■ **Scenes as source code**:
^^^^^^^^^^^^^^^^

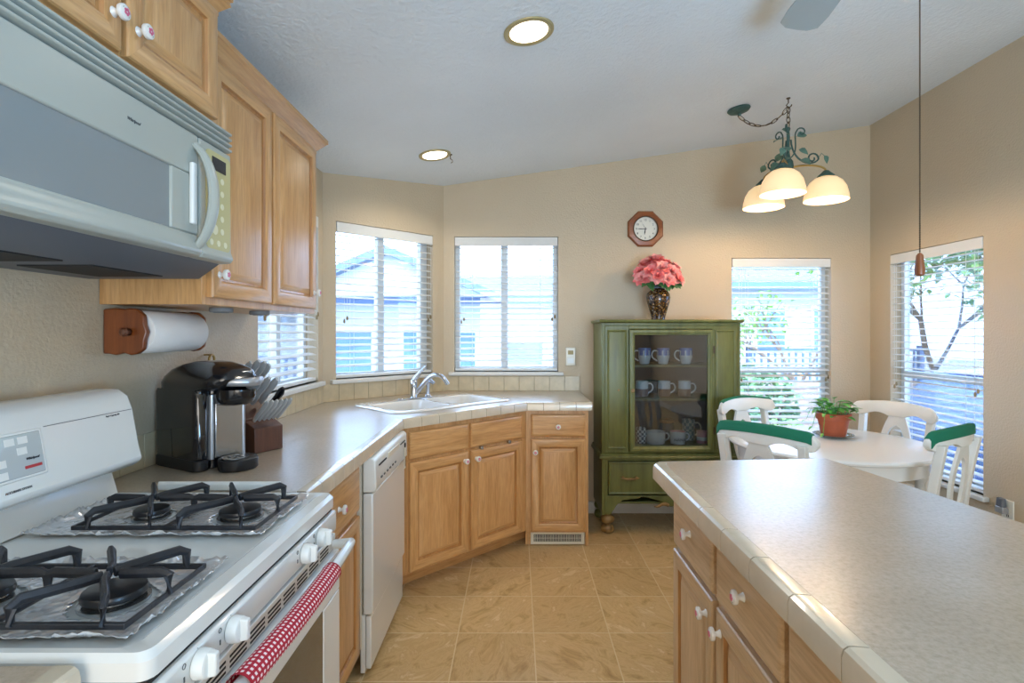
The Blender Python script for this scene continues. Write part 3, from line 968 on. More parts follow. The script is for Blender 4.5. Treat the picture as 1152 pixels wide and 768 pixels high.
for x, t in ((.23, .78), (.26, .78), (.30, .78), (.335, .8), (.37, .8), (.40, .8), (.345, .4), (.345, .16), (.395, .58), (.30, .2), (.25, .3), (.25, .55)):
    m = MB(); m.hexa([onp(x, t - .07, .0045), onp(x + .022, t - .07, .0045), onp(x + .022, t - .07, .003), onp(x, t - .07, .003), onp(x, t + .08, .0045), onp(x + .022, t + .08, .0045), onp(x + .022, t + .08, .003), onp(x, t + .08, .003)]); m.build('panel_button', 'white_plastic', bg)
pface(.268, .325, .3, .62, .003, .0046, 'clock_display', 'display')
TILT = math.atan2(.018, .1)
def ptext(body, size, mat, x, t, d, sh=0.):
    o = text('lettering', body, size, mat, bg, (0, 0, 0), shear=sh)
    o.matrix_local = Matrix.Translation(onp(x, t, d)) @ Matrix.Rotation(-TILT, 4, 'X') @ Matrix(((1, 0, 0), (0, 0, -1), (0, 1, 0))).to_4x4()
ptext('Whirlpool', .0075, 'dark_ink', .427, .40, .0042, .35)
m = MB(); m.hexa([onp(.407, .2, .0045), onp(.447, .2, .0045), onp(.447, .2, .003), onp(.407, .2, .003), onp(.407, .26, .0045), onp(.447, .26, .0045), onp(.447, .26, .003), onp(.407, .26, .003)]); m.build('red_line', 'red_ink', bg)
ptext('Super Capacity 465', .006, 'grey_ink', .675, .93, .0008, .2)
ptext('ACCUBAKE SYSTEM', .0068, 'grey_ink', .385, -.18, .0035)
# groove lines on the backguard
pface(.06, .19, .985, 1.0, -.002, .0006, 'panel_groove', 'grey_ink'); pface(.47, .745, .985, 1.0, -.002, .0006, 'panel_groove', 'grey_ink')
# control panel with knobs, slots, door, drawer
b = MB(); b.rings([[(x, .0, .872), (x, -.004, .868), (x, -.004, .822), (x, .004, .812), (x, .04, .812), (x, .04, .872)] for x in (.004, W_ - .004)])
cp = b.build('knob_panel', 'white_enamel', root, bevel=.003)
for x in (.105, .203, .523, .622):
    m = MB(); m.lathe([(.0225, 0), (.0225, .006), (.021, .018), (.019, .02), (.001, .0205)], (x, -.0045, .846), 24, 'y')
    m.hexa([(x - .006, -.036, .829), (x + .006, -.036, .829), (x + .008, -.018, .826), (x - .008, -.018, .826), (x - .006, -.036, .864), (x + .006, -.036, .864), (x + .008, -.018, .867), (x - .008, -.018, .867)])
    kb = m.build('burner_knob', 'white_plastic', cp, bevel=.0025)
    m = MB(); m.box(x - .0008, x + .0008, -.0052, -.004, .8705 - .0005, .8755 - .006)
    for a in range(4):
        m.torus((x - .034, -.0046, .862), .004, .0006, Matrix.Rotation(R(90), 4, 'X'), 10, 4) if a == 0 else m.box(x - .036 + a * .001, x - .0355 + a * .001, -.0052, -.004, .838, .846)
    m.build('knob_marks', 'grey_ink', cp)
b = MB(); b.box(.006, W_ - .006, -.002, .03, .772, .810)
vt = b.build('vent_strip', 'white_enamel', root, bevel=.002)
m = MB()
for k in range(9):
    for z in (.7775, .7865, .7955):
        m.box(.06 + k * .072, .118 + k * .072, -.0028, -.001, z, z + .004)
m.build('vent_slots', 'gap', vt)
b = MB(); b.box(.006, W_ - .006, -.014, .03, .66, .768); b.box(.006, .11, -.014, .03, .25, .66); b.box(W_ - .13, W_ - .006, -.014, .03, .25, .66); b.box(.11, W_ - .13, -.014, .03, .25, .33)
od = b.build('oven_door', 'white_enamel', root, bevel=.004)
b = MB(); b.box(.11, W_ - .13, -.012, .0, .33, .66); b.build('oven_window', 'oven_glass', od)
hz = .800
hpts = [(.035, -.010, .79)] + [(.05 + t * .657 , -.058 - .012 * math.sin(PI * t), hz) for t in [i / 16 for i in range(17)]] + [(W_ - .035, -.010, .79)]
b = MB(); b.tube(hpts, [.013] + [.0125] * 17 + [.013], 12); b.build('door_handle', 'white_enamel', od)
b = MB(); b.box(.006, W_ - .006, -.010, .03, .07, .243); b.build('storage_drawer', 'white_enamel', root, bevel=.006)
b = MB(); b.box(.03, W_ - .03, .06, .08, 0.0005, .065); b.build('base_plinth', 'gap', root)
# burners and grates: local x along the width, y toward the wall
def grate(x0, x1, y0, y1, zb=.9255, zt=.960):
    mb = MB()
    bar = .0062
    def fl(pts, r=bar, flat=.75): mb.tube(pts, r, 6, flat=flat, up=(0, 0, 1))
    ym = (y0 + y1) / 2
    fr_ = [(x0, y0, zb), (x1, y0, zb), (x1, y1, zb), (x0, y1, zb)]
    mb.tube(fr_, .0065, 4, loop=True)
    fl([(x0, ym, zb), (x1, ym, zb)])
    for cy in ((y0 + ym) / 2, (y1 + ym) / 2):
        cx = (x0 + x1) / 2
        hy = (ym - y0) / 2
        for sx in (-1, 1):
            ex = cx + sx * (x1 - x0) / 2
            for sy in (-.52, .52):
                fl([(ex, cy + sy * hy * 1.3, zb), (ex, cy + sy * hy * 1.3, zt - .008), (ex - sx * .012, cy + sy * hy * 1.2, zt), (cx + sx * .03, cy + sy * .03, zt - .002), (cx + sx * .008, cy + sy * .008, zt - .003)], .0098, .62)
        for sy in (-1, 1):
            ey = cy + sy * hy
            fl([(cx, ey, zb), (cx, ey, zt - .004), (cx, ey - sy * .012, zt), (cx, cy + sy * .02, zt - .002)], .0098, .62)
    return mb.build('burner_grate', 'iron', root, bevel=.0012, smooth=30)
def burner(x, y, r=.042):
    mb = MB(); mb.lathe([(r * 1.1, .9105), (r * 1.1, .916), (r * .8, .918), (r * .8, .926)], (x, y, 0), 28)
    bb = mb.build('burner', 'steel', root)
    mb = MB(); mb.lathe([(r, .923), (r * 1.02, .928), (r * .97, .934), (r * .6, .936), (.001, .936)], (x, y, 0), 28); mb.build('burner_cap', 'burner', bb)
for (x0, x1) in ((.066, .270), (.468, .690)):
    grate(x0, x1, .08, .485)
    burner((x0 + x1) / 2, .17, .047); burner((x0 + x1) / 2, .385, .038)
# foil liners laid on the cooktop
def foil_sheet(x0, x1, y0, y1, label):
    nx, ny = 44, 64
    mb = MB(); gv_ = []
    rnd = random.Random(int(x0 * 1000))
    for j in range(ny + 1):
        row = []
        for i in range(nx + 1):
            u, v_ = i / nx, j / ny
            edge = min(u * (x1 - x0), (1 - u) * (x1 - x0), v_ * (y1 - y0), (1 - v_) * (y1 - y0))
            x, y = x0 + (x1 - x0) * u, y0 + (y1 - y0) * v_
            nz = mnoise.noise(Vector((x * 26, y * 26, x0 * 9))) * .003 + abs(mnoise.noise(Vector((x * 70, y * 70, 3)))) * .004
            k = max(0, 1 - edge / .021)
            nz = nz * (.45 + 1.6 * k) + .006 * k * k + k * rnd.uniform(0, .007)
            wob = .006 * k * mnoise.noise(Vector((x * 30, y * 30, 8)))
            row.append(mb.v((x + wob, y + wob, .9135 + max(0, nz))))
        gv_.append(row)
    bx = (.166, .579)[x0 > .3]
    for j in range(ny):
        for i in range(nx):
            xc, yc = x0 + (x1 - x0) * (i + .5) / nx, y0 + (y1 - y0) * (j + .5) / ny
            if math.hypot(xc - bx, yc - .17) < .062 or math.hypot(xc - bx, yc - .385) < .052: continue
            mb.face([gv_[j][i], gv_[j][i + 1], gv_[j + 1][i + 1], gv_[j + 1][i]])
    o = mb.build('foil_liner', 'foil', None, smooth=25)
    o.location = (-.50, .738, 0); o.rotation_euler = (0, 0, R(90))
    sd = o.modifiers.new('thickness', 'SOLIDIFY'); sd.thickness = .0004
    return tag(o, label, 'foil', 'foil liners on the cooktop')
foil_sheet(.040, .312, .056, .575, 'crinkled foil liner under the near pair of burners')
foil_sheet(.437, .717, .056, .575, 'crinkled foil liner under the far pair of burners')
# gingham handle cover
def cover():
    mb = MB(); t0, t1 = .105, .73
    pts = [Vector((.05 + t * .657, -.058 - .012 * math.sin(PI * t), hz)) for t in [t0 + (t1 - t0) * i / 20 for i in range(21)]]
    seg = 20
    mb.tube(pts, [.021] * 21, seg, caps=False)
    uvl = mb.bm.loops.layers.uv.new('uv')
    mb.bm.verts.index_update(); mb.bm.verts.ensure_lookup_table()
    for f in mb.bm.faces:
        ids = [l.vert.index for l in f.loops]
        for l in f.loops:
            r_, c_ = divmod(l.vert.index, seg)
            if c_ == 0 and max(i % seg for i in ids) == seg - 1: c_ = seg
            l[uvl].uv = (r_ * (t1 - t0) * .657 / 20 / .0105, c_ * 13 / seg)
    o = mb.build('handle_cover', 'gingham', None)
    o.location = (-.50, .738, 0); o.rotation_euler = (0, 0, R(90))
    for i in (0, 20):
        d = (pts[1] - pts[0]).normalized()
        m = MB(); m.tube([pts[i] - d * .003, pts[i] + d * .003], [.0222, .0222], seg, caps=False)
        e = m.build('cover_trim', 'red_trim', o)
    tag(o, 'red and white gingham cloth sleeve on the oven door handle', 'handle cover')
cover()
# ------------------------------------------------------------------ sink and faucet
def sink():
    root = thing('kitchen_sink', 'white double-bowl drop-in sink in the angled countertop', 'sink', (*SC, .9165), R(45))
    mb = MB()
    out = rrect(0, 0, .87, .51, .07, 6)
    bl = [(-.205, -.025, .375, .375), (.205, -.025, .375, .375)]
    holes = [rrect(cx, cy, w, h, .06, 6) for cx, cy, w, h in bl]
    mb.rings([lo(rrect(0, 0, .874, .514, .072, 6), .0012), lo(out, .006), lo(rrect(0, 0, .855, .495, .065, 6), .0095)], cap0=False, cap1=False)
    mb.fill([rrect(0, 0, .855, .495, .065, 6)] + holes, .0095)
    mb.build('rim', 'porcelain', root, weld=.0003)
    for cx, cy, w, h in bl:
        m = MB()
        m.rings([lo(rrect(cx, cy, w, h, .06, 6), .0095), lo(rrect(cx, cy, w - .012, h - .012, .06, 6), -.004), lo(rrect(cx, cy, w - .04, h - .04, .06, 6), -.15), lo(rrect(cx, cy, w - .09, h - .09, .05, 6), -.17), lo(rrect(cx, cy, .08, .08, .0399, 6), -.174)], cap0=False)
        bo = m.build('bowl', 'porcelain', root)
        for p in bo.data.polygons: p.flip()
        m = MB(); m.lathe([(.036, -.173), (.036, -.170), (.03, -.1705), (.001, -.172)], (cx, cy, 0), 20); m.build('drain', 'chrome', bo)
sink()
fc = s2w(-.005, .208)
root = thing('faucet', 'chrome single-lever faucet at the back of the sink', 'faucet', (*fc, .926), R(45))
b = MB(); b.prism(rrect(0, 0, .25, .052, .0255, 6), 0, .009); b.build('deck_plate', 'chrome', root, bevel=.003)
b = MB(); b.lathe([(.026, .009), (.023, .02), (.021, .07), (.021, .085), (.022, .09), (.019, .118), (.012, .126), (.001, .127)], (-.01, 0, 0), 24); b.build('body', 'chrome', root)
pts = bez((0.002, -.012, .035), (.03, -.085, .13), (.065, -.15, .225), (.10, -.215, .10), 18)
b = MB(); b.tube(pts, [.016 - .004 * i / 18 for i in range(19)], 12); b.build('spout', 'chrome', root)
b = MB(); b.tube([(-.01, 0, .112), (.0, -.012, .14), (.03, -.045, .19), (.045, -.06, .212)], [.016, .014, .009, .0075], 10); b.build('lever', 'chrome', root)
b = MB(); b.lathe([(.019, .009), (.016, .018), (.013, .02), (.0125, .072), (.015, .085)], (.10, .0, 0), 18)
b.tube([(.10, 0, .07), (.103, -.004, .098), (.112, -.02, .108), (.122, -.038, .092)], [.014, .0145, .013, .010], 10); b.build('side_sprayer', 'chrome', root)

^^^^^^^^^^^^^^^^

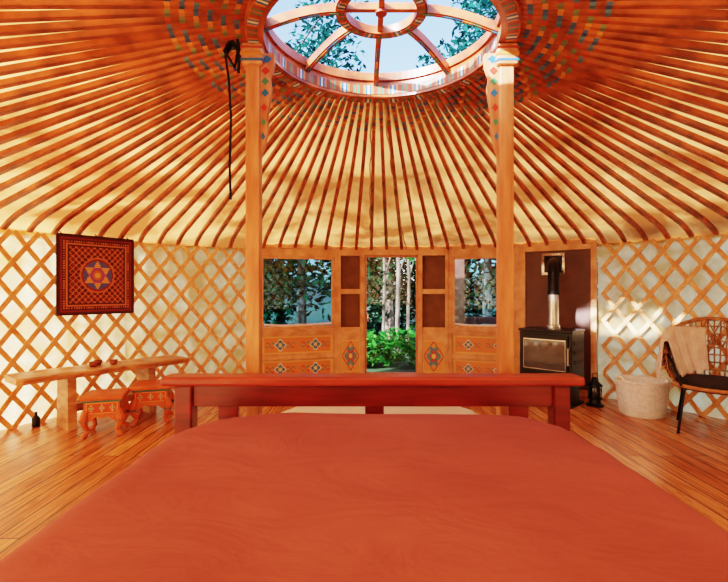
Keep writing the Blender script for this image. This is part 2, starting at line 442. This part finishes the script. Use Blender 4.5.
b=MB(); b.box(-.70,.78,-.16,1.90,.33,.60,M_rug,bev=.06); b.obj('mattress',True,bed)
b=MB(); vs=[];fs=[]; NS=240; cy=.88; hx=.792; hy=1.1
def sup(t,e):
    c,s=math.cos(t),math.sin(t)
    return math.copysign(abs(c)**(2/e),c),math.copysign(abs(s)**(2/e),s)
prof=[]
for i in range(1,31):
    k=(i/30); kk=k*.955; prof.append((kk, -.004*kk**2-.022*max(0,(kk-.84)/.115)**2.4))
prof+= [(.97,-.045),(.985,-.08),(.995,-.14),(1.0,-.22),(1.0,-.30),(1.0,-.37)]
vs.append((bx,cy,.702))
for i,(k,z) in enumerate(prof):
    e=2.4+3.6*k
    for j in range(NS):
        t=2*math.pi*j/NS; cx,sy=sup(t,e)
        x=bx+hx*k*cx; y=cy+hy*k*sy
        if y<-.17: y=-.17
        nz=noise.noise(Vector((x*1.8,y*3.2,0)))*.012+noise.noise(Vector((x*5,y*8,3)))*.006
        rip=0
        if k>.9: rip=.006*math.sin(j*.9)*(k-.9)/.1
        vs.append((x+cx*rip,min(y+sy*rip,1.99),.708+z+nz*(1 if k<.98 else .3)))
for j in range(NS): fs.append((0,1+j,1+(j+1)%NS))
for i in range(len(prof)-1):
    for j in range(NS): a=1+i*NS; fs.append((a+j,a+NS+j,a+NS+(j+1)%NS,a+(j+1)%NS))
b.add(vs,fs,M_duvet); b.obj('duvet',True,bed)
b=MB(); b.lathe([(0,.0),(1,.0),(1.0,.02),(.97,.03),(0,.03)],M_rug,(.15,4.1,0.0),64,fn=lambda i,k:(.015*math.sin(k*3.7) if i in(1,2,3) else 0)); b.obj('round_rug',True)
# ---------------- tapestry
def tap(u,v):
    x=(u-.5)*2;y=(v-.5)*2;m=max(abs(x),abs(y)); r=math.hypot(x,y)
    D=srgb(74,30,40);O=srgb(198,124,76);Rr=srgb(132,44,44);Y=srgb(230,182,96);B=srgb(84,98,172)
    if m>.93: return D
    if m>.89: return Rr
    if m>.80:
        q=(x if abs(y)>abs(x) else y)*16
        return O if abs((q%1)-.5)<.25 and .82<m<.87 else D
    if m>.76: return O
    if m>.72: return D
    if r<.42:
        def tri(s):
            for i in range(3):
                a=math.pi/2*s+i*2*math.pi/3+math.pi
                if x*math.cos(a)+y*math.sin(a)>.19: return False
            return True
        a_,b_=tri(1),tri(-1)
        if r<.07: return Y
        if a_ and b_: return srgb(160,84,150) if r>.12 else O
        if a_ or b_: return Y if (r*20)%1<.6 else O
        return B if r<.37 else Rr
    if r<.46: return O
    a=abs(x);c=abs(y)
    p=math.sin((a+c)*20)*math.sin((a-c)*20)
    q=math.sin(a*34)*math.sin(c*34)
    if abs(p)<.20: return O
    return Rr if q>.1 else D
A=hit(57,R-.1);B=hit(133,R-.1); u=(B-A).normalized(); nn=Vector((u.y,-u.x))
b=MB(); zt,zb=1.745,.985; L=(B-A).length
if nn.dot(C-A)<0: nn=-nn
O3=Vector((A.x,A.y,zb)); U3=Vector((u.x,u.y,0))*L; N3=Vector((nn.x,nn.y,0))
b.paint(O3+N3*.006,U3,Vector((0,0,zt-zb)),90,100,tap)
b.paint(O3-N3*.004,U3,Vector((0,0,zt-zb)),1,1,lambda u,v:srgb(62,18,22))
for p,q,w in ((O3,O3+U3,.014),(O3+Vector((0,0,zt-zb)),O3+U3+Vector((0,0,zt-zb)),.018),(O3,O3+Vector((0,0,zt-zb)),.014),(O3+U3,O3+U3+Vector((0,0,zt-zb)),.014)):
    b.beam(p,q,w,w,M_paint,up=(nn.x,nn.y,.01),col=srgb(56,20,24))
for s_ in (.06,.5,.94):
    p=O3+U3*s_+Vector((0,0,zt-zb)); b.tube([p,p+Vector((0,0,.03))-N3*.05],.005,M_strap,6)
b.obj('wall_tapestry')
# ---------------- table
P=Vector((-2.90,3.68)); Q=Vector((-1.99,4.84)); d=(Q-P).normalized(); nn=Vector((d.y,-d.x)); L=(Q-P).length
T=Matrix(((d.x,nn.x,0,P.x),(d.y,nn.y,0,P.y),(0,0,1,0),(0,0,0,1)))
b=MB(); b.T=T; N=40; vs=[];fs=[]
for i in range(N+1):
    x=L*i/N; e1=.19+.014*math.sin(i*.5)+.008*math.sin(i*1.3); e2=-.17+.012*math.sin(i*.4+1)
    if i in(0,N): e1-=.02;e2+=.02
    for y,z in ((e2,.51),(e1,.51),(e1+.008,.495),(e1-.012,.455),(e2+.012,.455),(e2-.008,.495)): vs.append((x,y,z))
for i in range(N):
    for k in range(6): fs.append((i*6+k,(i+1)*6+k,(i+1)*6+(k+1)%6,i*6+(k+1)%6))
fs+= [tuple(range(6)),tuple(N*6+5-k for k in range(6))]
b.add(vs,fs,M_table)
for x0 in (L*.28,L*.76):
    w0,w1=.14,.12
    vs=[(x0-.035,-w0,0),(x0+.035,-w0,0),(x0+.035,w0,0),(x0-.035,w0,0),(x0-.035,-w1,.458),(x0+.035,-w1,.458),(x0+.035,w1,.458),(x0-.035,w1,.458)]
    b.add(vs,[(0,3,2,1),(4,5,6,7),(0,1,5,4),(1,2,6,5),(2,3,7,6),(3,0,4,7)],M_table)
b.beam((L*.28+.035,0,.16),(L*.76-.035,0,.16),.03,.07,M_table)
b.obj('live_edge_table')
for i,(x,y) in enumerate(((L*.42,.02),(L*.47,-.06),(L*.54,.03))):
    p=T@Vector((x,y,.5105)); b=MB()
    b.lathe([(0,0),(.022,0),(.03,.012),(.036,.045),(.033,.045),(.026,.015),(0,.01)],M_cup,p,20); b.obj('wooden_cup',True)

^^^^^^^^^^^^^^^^

■ **Exercise brief**:
Pull every line containing the word "this" out of the material.

■ **The answer**:
The Blender Python script for this scene continues. Write part 3, from line 968 on. More parts follow. The script is for Blender 4.5. Treat the picture as 1152 pixels wide and 768 pixels high.
Keep writing the Blender script for this image. This is part 2, starting at line 442. This part finishes the script. Use Blender 4.5.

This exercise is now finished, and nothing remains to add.